The “here” Perry refers to is backstage at the 3,400-seat Dolby Theatre in Los Angeles, where the writer/actor/director/producer/mogul has just completed a performance of “Madea’s Farewell Play Tour” to a raucous, sold-out crowd. On this particular Saturday, Perry will perform the show three times to sold out houses, prompting the Dolby Theatre to note, “In the 17 years we’ve been in business, no artist has ever had 10,000 people in this building in a single day!”
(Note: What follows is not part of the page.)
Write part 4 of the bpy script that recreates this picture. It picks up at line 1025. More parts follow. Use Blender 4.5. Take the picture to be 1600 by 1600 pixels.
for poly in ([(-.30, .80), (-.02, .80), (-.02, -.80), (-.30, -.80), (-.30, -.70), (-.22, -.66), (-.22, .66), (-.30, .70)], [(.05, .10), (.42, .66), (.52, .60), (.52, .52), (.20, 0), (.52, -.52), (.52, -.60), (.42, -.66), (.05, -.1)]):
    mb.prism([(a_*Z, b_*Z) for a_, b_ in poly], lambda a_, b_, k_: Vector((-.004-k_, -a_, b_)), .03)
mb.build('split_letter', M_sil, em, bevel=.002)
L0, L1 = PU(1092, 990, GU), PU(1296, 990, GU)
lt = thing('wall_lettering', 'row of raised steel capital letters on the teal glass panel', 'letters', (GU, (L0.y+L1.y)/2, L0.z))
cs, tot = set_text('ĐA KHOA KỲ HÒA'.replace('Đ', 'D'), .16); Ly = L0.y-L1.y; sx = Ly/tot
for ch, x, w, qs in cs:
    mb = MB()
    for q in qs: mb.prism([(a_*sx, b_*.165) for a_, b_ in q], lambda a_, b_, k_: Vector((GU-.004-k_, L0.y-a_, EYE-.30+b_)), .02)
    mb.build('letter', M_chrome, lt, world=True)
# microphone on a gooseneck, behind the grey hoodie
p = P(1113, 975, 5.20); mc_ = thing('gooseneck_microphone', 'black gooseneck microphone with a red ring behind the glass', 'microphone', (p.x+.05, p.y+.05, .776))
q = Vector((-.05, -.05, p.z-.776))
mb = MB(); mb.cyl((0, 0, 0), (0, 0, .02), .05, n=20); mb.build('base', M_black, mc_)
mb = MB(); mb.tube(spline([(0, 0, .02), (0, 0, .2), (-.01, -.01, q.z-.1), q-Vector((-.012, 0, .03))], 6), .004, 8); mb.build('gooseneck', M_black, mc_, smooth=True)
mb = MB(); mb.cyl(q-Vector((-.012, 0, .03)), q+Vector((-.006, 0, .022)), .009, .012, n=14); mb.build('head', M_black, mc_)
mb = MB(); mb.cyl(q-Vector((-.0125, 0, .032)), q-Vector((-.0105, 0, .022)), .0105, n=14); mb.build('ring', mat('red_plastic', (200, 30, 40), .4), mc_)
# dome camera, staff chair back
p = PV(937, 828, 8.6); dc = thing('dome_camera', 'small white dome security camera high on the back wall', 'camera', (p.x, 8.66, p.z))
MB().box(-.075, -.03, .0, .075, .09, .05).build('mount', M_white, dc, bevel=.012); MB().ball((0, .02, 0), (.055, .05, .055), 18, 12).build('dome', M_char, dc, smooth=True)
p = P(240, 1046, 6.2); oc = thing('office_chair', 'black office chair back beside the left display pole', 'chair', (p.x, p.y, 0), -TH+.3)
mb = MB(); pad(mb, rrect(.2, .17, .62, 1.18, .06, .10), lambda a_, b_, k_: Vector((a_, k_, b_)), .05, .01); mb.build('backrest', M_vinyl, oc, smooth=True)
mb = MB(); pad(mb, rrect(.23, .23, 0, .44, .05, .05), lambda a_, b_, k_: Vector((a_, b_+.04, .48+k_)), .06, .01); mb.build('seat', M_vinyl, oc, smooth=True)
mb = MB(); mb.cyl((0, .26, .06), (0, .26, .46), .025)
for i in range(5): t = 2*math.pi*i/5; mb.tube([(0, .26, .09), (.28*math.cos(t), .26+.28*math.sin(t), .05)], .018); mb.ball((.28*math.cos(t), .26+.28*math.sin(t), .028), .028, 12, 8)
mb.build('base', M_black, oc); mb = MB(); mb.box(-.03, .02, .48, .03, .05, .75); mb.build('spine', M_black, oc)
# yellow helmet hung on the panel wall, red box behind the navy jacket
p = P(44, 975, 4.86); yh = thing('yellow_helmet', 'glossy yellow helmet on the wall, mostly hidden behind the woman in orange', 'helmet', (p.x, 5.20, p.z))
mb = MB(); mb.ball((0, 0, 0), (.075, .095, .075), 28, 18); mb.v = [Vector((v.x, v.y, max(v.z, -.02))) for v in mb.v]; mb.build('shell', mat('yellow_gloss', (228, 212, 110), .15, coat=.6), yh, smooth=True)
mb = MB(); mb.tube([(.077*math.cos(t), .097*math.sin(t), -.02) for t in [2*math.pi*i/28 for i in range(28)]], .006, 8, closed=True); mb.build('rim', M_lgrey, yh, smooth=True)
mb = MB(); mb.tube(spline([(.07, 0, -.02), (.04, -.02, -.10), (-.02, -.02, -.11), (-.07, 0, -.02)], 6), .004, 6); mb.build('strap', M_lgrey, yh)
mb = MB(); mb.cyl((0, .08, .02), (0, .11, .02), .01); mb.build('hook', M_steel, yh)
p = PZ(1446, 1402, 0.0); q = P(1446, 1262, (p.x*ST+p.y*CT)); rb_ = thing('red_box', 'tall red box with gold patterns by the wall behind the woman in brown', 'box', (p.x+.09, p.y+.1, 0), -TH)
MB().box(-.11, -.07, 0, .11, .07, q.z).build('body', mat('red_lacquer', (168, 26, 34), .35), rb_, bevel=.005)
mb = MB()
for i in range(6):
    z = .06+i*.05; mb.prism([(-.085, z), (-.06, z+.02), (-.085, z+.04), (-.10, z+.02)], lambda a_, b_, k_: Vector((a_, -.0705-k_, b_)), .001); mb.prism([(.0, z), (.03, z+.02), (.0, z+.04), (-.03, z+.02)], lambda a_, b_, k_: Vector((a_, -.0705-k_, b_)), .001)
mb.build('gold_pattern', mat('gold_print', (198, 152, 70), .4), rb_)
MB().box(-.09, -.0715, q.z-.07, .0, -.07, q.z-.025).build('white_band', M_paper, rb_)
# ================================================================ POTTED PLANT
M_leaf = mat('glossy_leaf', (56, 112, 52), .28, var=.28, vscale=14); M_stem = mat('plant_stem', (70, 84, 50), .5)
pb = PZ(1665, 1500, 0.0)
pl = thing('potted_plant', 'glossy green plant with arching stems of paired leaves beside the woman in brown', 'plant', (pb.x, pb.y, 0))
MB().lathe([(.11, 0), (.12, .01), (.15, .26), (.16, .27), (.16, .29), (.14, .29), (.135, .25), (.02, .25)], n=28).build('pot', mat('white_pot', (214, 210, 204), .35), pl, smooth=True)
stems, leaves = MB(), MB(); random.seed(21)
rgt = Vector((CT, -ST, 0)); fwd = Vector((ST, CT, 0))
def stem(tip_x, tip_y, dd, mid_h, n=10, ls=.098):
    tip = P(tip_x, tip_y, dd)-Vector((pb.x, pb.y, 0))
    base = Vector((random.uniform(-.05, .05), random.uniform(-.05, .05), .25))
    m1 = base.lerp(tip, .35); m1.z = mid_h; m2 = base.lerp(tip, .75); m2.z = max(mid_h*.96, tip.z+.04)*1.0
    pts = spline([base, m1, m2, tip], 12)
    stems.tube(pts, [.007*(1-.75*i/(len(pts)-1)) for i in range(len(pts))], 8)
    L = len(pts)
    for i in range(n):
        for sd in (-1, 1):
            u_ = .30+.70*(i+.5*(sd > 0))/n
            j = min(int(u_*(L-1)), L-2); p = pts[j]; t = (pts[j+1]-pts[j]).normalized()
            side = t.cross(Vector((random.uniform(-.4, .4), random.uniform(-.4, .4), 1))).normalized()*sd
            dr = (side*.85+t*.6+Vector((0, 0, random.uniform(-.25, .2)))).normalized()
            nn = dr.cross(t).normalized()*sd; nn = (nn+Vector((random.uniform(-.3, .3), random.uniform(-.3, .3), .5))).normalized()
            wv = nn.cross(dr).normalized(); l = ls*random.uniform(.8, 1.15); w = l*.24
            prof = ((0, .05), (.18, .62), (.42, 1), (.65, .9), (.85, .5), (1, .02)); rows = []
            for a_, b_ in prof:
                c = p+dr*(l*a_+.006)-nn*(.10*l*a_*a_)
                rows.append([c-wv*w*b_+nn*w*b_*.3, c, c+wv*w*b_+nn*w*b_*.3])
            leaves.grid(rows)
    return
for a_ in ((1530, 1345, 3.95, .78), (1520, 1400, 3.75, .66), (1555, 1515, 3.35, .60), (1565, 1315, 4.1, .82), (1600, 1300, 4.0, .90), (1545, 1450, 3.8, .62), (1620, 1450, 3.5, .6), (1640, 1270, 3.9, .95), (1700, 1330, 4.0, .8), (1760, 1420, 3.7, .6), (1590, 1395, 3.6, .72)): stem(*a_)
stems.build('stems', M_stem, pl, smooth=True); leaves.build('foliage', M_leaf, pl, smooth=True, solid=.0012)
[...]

Perry has played Made in nine plays and 10 films that have grossed over $500 million worldwide. Madea is the reason why he was able to launch his own production studio, Tyler Perry Studios, in Atlanta, and the character has been instrumental in transforming him into one of the most profitable movie moguls in Hollywood. But Perry announced last year that this would be her final play and her final movie, “A Madea Family Funeral,” is hitting theaters March 1.

“I just don’t want to be her age, playing her,” he says. “I’m turning 50 and I just want to do different things.” He cites his recent performances as Colin Powell in “Vice” and in David Fincher’s “Gone Girl,” noting, “I had so much fun, I’m going to be looking at more roles like that.”

Perry says he “never dreamed” of playing Powell, adding, “The first thing I did was call him because there are very few living African-American heroes and he’s one, and I wanted to be sure this would honor him. He was so gracious on the phone. He sent me his book, I sent him mine, he texts me now and then.”


As for the critics to his works, Mr. Perry says he learned long ago not to listen to their noise.

“Let me tell you what happened in this very theater,” he says. “I had two critics who sat in the exact same row and watched ‘Madea Goes to Jail.’ They both saw the same play, they both gave very different reviews. One talked about how amazing and wonderful it was, the other said it was the worst thing he had ever seen.”

He added: “This is people’s opinion and there are people who listen to people’s opinion, and they’re valid and valuable opinions. But to me, when I happen to stumble upon one, I look for: what is the truth in this? And what they don’t get. You saw the audience, you see the engagement and the reaction. I have a shorthand and communication with them. So if a critic says ‘why is this-and-this-and-this-and-this happening, he doesn’t understand the people I’m targeting.”

If Tyler Perry has any reservations about retiring his beloved Madea, it’s because of that that very audience. “I know what it means to people. It’s church, it’s vaudeville and where else can they get that experience?”